日々雑感

心に浮かんだこと何でも書いていく。

アッチ向いてホイ0

2014年09月18日 | Weblog
アッチ向いてホイ
      (一)
 八ッ目ホルゲンは八ツ目鰻油配合の栄養補給剤である。効能書きをみてみると、滋養強壮・虚弱体質・肉体疲労・病中病後・栄養障害等々、しるされているが、実際に服用してみると確かに視力はよくなるようである。夜寝るまえに飲んだら翌朝は目がよく見えるようになった気がする。
 なべて、五十歳を過ぎるころから目がしょぼしょぼして書物の字はかすむし、老眼鏡をかけないと、ものを見るのに不便を感じるというのが標準的な五十歳代の実態のようである。  
       (=)
知り合いの、薬局の奥さんとはカラオケ仲間である。彼女は歌うほう、私は歌いかたの指導をするほうで、特別に心やすい仲でもある。
「奥さん。やつめホルゲンある」
「あら、先生。どうしたのですか」、
「近ごろ、とみに目が悪くなったようで。老眼だけでなく目がショボショボして。 歳はとりたくないもんですな。真っ暗闇でも分かるのは、あれ、たった一つですわ。 アッハッハー」
「まあ、いやらしい。先生ったら。アッハッハー。それは皆同じですよ、先生。
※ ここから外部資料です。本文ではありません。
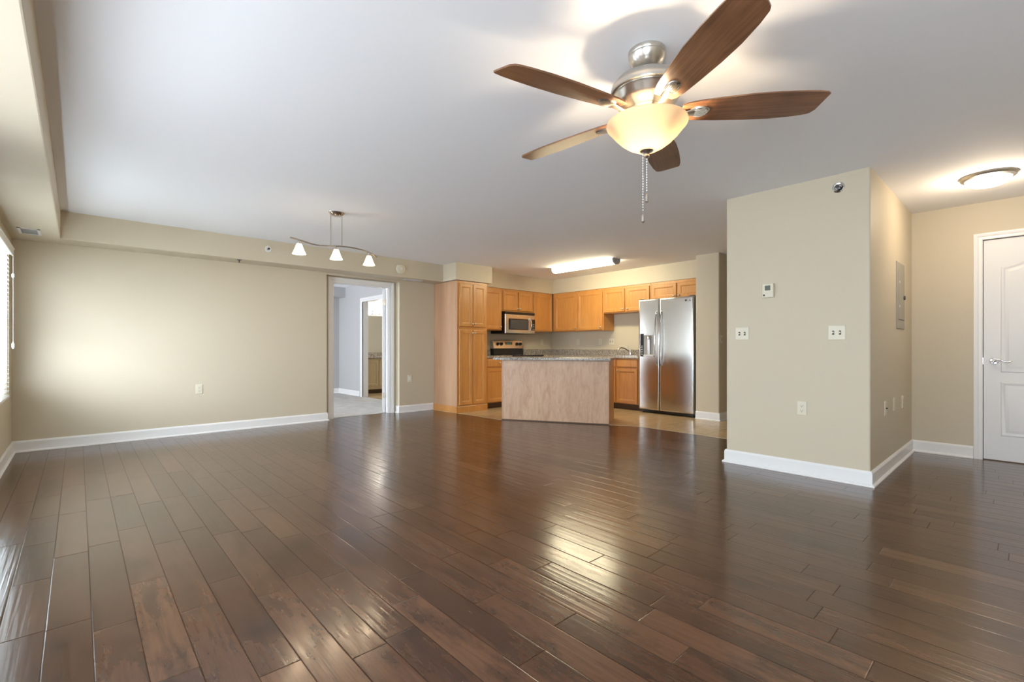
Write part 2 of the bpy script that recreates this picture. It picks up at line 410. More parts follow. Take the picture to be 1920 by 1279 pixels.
# bedroom and bathroom beyond the doorway
boxes('wall_bedroom', 'bedwall', [
    (-0.75, 4.48, 10.85, 11.0, 0, H),
    (-0.65, -0.49, 7.06, 8.3, 0, H), (-0.65, -0.49, 10.1, 11.0, 0, H), (-0.65, -0.49, 8.3, 10.1, 0, 0.56), (-0.65, -0.49, 8.3, 10.1, 2.0, H),
    (4.48, 4.60, 9.66, 10.95, 0, H), (4.48, 4.60, 7.06, 8.68, 0, H), (4.48, 4.60, 8.68, 9.66, 2.06, H),
    (-0.6, 4.48, 10.50, 10.85, 2.2, H), (-0.5, 2.70, 7.06, 7.075, 0, H), (3.79, 4.48, 7.06, 7.075, 0, H)], label='cool grey bedroom walls seen through the doorway')
boxes('wall_bathroom', 'bathwall', [(4.6, 7.4, 10.75, 10.9, 0, H), (7.2, 7.4, 8.0, 10.9, 0, H), (4.6, 7.4, 7.9, 8.02, 0, H)])
bm = bm_new(); sweep(bm, [(4.48, 9.745), (4.48, 10.85), (2.0, 10.85), (-0.49, 10.85)], BP); struct('baseboard_bedroom', bm, 'trimw')

def casing(bm, w, pts, face, axis, back=0.012):
    """mitred casing round a doorway; pts=(a0,a1,top) the inner opening; axis 'x' spans X in the plane y=face, 'y' spans Y in x=face"""
    a0, a1, top = pts
    prof = [(0, -back), (0, 0.006), (0.10, 0.010), (0.45, 0.010), (0.55, 0.014), (0.85, 0.018), (1.0, 0.018), (1.0, -back)]
    b2 = bm_new(); sweep(b2, [(a0, 0), (a0, top), (a1, top), (a1, 0)], [(o * w, d) for o, d in prof])
    for v in b2.verts:
        u, z, d = v.co
        v.co = (u, face - d, z) if axis == 'x' else (face - d, u, z)
    me = bpy.data.meshes.new('tmp'); b2.to_mesh(me); b2.free(); bm.from_mesh(me); bpy.data.meshes.remove(me)
# bedroom doorway trim
bm = bm_new(); casing(bm, 0.085, (DX0, DX1, DZ), 6.970, 'x')
box(bm, DX0 - 0.02, DX0, 6.97, 7.075, 0, DZ); box(bm, DX1, DX1 + 0.02, 6.97, 7.075, 0, DZ); box(bm, DX0 - 0.02, DX1 + 0.02, 6.97, 7.075, DZ, DZ + 0.02)
box(bm, DX0, DX0 + 0.01, 7.0, 7.035, 0, DZ); box(bm, DX1 - 0.01, DX1, 7.0, 7.035, 0, DZ)
struct('trim_5', bm, 'trimw', label='white casing of the bedroom doorway')
# bathroom doorway trim
bm = bm_new(); casing(bm, 0.085, (8.72, 9.62, 2.03), 4.480, 'y')
box(bm, 4.472, 4.61, 9.62, 9.66, 0, 2.03); box(bm, 4.472, 4.61, 8.68, 8.72, 0, 2.03); box(bm, 4.472, 4.61, 8.68, 9.66, 2.03, 2.07)
struct('trim_6', bm, 'trimw', label='white casing of the bathroom doorway')
# entry door trim
bm = bm_new(); casing(bm, 0.06, (EY0, EY1, EZ), XE, 'y')
box(bm, XE - 0.004, XE + 0.06, EY1 - 0.001, EY1 + 0.012, 0, EZ + 0.012); box(bm, XE - 0.004, XE + 0.06, EY0 - 0.012, EY0 + 0.001, 0, EZ + 0.012); box(bm, XE - 0.004, XE + 0.06, EY0 - 0.012, EY1 + 0.012, EZ, EZ + 0.012)
struct('trim_7', bm, 'trimw', label='white casing of the entry door')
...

あれは近眼・老眼、関係ありませんよ。八つ目ホルゲンで精つけて頑張ろうと言うのですな。わかりました。」
「ところで、奥さん。ご主人はお元気ですか。」
「まあ、いやだったら、先生。うちの主人ときたら“あっちむいて、ホイ”ですよ。お父さんはもう六十に手た届く歳ですもの。」
「奥さん、それじや、私と同じ世代ですよ。 “あっちむいてホイか”わびしいなー。まだまだ現役でないと。」
 それにしても六十歳ごろになるとひとは皆、男も女も、あっちむいてホイぞくになるらしい。
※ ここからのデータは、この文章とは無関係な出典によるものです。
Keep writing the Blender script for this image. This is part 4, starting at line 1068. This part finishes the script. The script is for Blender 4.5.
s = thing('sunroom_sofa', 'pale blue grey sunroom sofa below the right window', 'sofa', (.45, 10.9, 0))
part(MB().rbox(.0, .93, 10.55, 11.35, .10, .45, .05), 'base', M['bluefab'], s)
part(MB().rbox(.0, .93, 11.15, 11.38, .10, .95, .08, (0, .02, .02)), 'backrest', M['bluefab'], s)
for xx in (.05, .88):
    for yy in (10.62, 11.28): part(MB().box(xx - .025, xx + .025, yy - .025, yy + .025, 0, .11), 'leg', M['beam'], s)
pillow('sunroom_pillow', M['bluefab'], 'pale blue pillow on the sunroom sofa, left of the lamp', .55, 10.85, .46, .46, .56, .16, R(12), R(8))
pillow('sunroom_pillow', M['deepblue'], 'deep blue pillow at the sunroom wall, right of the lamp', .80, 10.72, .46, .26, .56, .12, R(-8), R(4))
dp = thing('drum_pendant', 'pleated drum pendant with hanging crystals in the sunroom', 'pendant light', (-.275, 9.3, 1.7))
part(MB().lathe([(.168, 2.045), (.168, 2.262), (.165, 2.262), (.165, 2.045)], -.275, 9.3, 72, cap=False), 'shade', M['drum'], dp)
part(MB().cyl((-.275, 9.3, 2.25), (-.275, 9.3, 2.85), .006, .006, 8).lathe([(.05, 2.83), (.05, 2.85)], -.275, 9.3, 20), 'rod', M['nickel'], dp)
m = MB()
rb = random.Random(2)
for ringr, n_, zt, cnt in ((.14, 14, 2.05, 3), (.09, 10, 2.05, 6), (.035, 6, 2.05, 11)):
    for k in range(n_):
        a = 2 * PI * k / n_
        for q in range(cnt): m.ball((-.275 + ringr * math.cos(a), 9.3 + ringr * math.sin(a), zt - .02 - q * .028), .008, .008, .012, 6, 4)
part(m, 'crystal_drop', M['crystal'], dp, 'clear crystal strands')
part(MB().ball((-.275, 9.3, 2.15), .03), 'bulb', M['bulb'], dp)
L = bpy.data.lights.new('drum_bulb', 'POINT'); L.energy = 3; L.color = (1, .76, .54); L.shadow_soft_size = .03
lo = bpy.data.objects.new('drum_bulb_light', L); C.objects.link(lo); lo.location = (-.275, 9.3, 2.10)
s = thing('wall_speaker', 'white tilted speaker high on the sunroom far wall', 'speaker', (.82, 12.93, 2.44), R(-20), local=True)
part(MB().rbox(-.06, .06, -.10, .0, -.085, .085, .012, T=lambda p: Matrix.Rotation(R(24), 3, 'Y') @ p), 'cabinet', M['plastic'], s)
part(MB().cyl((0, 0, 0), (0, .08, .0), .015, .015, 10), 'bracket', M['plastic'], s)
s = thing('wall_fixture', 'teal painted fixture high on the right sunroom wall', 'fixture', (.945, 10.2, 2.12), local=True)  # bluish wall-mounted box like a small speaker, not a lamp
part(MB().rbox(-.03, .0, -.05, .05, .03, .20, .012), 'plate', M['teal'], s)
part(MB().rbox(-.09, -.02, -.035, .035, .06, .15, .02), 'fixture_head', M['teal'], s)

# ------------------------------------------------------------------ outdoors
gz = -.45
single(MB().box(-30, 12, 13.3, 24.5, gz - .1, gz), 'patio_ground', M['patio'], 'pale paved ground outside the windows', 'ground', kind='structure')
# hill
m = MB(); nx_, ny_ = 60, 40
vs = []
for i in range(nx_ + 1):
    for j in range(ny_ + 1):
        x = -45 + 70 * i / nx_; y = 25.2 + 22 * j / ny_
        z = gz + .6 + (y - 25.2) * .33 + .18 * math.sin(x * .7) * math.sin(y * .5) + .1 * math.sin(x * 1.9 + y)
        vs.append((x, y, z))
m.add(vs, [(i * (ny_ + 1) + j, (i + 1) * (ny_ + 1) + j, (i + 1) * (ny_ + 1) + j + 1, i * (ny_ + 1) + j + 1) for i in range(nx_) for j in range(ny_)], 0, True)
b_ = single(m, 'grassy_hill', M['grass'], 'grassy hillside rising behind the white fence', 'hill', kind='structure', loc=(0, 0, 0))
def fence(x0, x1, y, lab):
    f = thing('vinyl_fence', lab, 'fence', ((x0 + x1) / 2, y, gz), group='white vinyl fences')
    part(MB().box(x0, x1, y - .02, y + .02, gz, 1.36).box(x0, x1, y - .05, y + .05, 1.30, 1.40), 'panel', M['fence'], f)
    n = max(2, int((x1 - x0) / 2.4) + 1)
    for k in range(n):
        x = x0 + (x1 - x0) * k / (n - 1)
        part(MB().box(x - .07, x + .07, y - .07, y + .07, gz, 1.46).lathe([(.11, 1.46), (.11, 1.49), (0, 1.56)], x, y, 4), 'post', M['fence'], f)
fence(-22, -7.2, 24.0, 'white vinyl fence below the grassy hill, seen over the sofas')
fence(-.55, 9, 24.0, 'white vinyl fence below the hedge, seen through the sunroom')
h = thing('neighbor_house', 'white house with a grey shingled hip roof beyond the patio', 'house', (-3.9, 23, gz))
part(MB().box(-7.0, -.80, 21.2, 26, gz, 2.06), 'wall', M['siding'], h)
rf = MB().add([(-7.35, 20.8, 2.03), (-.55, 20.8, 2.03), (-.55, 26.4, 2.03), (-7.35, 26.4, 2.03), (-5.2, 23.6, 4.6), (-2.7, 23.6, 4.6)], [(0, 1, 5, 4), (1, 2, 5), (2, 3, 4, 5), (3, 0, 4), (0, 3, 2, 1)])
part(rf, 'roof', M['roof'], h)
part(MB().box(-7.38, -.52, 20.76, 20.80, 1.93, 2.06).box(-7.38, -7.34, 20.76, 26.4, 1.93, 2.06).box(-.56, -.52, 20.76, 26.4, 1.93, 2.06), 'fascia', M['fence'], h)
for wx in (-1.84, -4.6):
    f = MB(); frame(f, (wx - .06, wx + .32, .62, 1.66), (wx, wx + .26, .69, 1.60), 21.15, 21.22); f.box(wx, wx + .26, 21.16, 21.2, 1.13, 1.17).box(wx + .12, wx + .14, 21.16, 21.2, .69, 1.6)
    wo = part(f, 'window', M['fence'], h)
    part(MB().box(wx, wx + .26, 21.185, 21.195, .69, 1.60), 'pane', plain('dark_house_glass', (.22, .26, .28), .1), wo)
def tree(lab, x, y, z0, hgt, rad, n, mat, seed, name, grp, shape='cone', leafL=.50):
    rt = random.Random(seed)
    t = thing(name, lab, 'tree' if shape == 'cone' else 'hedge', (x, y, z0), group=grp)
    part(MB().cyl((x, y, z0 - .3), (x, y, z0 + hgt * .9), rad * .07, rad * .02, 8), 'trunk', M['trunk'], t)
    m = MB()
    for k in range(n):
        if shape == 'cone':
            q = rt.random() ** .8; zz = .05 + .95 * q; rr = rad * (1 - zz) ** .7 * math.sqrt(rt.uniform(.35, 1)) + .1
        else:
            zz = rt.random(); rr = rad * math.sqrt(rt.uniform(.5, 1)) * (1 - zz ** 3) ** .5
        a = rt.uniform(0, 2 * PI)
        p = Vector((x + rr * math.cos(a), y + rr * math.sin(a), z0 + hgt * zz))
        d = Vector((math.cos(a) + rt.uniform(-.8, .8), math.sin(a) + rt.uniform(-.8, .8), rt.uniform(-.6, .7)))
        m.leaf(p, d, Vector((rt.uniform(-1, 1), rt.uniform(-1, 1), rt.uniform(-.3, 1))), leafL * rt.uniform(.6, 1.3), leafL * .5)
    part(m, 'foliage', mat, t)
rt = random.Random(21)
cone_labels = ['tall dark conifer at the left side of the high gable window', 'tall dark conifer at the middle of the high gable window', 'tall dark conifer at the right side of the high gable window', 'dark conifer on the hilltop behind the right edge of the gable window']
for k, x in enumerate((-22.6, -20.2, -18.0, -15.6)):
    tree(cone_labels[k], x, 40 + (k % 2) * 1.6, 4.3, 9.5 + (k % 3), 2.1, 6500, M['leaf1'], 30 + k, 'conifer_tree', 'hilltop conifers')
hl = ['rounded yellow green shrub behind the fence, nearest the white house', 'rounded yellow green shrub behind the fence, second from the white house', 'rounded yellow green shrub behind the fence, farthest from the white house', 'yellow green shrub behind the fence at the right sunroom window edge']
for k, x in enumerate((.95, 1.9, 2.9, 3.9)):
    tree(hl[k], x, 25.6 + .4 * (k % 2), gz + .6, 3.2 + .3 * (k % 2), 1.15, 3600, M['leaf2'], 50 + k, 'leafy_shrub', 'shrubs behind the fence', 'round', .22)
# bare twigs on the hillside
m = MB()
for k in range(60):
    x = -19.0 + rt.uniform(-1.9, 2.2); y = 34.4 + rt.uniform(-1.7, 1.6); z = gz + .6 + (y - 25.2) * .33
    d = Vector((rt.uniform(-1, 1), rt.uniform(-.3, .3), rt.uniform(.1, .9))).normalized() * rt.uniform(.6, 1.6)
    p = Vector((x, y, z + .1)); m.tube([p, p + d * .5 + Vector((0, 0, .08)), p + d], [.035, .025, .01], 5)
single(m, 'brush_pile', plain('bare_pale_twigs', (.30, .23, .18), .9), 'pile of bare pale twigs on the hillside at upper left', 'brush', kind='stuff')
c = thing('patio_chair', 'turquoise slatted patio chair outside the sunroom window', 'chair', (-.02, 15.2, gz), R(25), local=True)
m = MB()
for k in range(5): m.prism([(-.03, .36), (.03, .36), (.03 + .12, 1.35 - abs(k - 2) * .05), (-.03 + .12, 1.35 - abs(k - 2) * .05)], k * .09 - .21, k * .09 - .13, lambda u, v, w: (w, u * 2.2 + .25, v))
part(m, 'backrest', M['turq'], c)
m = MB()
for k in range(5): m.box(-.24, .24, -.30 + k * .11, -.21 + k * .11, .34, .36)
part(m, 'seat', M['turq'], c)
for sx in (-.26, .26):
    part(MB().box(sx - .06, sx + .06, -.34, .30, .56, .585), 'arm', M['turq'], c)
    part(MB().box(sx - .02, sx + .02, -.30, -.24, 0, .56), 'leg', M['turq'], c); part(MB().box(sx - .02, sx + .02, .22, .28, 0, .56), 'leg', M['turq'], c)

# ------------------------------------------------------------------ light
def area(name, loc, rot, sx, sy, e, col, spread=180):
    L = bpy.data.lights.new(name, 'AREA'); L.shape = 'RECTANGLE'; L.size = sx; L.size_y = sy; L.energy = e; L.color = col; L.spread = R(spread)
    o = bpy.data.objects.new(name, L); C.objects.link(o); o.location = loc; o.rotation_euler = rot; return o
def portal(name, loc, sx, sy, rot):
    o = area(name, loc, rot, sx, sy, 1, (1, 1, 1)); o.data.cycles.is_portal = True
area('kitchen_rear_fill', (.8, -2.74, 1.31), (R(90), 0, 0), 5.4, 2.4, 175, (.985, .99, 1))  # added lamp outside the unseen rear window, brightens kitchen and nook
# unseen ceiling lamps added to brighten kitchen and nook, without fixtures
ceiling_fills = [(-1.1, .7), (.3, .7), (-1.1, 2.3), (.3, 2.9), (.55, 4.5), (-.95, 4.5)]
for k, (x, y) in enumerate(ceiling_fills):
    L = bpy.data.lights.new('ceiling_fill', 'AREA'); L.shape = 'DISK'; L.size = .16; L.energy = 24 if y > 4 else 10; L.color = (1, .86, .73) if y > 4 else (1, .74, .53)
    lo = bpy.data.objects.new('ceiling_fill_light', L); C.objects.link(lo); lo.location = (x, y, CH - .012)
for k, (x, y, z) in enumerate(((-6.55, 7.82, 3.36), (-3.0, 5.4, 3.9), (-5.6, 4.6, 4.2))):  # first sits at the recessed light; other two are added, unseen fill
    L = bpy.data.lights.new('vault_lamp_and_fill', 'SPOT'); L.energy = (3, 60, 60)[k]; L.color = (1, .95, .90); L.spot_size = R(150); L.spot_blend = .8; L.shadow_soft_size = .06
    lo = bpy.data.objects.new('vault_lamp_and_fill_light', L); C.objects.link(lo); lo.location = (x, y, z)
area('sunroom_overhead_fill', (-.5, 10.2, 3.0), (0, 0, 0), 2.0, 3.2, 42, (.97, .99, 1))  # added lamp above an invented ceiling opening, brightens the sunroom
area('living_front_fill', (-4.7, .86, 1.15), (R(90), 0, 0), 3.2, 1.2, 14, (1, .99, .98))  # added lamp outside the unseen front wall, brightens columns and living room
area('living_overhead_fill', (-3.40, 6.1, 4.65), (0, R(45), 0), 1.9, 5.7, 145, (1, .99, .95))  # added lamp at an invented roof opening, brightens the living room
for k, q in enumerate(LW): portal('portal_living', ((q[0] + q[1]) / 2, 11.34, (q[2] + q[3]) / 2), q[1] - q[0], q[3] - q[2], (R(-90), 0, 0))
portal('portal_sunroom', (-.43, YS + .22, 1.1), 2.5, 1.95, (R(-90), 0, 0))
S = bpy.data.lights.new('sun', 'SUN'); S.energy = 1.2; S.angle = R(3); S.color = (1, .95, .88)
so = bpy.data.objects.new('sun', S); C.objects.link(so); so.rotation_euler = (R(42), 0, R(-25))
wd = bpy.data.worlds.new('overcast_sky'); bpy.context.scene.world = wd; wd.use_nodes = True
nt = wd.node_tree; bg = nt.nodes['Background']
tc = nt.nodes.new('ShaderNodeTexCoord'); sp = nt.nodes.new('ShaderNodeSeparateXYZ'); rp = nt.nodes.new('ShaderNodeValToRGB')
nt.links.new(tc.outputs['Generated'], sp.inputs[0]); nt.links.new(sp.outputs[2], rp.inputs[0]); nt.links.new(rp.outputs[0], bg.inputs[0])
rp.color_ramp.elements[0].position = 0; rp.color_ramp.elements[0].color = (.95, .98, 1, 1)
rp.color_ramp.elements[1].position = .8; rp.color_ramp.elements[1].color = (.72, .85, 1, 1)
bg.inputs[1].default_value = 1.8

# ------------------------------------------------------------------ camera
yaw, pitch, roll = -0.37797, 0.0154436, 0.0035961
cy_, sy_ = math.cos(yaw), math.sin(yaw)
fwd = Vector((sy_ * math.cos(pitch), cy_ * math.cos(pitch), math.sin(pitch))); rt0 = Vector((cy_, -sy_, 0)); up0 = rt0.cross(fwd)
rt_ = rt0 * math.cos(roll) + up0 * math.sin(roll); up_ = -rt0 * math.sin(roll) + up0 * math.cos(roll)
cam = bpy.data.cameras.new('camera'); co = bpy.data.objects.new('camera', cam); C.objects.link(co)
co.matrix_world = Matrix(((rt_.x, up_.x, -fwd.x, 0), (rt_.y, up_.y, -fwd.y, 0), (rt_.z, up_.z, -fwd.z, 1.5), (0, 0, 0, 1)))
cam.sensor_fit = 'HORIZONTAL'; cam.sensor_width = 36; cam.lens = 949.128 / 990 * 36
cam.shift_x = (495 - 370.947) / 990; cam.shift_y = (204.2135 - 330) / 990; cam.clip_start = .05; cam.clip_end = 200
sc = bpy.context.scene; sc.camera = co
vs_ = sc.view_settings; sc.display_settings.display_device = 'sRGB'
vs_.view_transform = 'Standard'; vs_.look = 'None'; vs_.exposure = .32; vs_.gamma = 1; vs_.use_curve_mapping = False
「奥さん、お互いに頑張ろうと、ご主人にいっておいてください」。       (三)
 この手の話や、雰囲気で喧嘩になったという話は、私は聞いたことがない。クスクス、ゲラゲラ、の笑いばかり。目尻がヤニ下がっているかどうか、そんなこと知るよしもないから、お構いなしで、話は一直線に降下して、語るにおちるところまで落ちていく。
 私も夢中になって話にとけこみ、胃の痛くなる世界の住人であることをしばし忘れる。 アメリカとイラクの、一触そく発の危機もどこ吹く風である。砂漠の兵隊さんはアメリカ兵にせよ、イラク兵にせよ、ご苦労さんですな。
かくて、現在の日本は平和である。
かって騒然とした世の中で、世情とはまるで無関係に、「捜し物は何ですか、」と歌った御仁がいたが、その社会への無関心振りに驚き怒りすら感じたが、近ごろは社会の出来事に、敏感に反応しなくなった自分に、ハッと気ずくことがあり、空恐ろしく思うことすらある。
“あっちむいて ホイ”ぞくに近づいたせいかもしれない。
いや、総理大臣経験者が、二人も、リクルート事件に関係する程に、政治倫理は失われさらに、庶民には夢に見る事すら出来ないような高額の所得隠しをして、株屋がまちがって、大臣にまでなったと嘲笑された政治屋がでたりして、政治不信に追い打ちをかけるなど、昨今の政界の退廃振りから世の中がいやになり、無関心にならざるを得なかったせいかもしれない。
何事にたいしても “あっちむいて、ホイ”になるのはこういう事にも一因があるのだろう。世相はこんなだし、体力・気力もおとろえて自然に社会の出来事に関心を失っていくし、いやな世代に入ったもんだ。